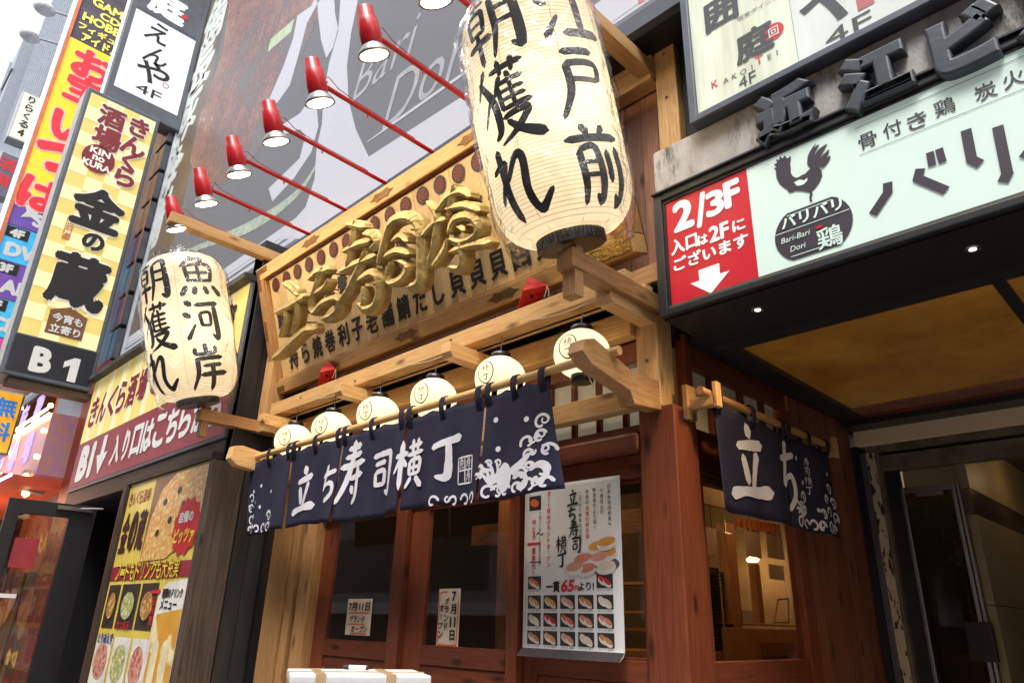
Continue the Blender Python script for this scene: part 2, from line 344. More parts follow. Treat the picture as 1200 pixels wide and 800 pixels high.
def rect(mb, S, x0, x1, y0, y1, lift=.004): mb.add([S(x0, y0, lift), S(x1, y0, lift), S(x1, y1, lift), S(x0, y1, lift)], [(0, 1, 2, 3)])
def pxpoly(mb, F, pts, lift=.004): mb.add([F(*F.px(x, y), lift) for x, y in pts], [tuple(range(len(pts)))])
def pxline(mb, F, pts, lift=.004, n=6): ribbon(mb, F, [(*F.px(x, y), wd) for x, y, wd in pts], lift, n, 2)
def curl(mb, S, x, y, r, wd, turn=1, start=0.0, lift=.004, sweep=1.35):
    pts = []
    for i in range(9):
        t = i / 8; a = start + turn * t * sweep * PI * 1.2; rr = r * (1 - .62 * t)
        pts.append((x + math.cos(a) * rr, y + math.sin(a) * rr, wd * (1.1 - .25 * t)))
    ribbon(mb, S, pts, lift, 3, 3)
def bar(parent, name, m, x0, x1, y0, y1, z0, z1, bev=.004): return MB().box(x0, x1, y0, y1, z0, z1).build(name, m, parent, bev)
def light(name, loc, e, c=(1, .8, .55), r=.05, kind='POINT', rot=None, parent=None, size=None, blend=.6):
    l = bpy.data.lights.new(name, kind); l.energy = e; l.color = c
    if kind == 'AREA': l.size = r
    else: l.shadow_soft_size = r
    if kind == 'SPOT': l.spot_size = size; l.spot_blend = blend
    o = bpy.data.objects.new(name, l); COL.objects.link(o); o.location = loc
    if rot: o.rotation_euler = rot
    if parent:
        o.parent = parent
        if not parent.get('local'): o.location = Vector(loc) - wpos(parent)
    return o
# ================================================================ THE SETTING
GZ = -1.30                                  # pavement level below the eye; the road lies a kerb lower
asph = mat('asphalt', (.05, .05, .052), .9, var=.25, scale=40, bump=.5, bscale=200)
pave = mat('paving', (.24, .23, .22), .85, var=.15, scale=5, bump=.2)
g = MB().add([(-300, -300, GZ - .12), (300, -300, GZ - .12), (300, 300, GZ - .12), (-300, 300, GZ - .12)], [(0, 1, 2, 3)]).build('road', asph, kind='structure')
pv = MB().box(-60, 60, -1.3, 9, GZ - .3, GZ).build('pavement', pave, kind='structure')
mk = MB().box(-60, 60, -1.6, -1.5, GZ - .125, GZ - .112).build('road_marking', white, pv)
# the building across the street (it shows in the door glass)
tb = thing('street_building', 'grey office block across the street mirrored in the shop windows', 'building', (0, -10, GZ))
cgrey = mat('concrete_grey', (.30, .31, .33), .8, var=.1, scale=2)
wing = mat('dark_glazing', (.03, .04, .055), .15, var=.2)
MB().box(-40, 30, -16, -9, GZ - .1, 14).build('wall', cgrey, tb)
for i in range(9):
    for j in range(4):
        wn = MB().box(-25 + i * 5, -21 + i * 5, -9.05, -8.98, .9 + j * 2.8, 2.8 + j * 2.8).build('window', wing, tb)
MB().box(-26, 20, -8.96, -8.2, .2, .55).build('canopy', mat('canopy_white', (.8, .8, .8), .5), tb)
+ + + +
▶ **THE REQUEST**: Write out the listing word for word, omitting the pictures it holds.

▶ **EXERCISE RESPONSE**:
Continue the Blender Python script for this scene: part 2, from line 344. More parts follow. Treat the picture as 1200 pixels wide and 800 pixels high.
def rect(mb, S, x0, x1, y0, y1, lift=.004): mb.add([S(x0, y0, lift), S(x1, y0, lift), S(x1, y1, lift), S(x0, y1, lift)], [(0, 1, 2, 3)])
def pxpoly(mb, F, pts, lift=.004): mb.add([F(*F.px(x, y), lift) for x, y in pts], [tuple(range(len(pts)))])
def pxline(mb, F, pts, lift=.004, n=6): ribbon(mb, F, [(*F.px(x, y), wd) for x, y, wd in pts], lift, n, 2)
def curl(mb, S, x, y, r, wd, turn=1, start=0.0, lift=.004, sweep=1.35):
    pts = []
    for i in range(9):
        t = i / 8; a = start + turn * t * sweep * PI * 1.2; rr = r * (1 - .62 * t)
        pts.append((x + math.cos(a) * rr, y + math.sin(a) * rr, wd * (1.1 - .25 * t)))
    ribbon(mb, S, pts, lift, 3, 3)
def bar(parent, name, m, x0, x1, y0, y1, z0, z1, bev=.004): return MB().box(x0, x1, y0, y1, z0, z1).build(name, m, parent, bev)
def light(name, loc, e, c=(1, .8, .55), r=.05, kind='POINT', rot=None, parent=None, size=None, blend=.6):
    l = bpy.data.lights.new(name, kind); l.energy = e; l.color = c
    if kind == 'AREA': l.size = r
    else: l.shadow_soft_size = r
    if kind == 'SPOT': l.spot_size = size; l.spot_blend = blend
    o = bpy.data.objects.new(name, l); COL.objects.link(o); o.location = loc
    if rot: o.rotation_euler = rot
    if parent:
        o.parent = parent
        if not parent.get('local'): o.location = Vector(loc) - wpos(parent)
    return o
# ================================================================ THE SETTING
GZ = -1.30                                  # pavement level below the eye; the road lies a kerb lower
asph = mat('asphalt', (.05, .05, .052), .9, var=.25, scale=40, bump=.5, bscale=200)
pave = mat('paving', (.24, .23, .22), .85, var=.15, scale=5, bump=.2)
g = MB().add([(-300, -300, GZ - .12), (300, -300, GZ - .12), (300, 300, GZ - .12), (-300, 300, GZ - .12)], [(0, 1, 2, 3)]).build('road', asph, kind='structure')
pv = MB().box(-60, 60, -1.3, 9, GZ - .3, GZ).build('pavement', pave, kind='structure')
mk = MB().box(-60, 60, -1.6, -1.5, GZ - .125, GZ - .112).build('road_marking', white, pv)
# the building across the street (it shows in the door glass)
tb = thing('street_building', 'grey office block across the street mirrored in the shop windows', 'building', (0, -10, GZ))
cgrey = mat('concrete_grey', (.30, .31, .33), .8, var=.1, scale=2)
wing = mat('dark_glazing', (.03, .04, .055), .15, var=.2)
MB().box(-40, 30, -16, -9, GZ - .1, 14).build('wall', cgrey, tb)
for i in range(9):
    for j in range(4):
        wn = MB().box(-25 + i * 5, -21 + i * 5, -9.05, -8.98, .9 + j * 2.8, 2.8 + j * 2.8).build('window', wing, tb)
MB().box(-26, 20, -8.96, -8.2, .2, .55).build('canopy', mat('canopy_white', (.8, .8, .8), .5), tb)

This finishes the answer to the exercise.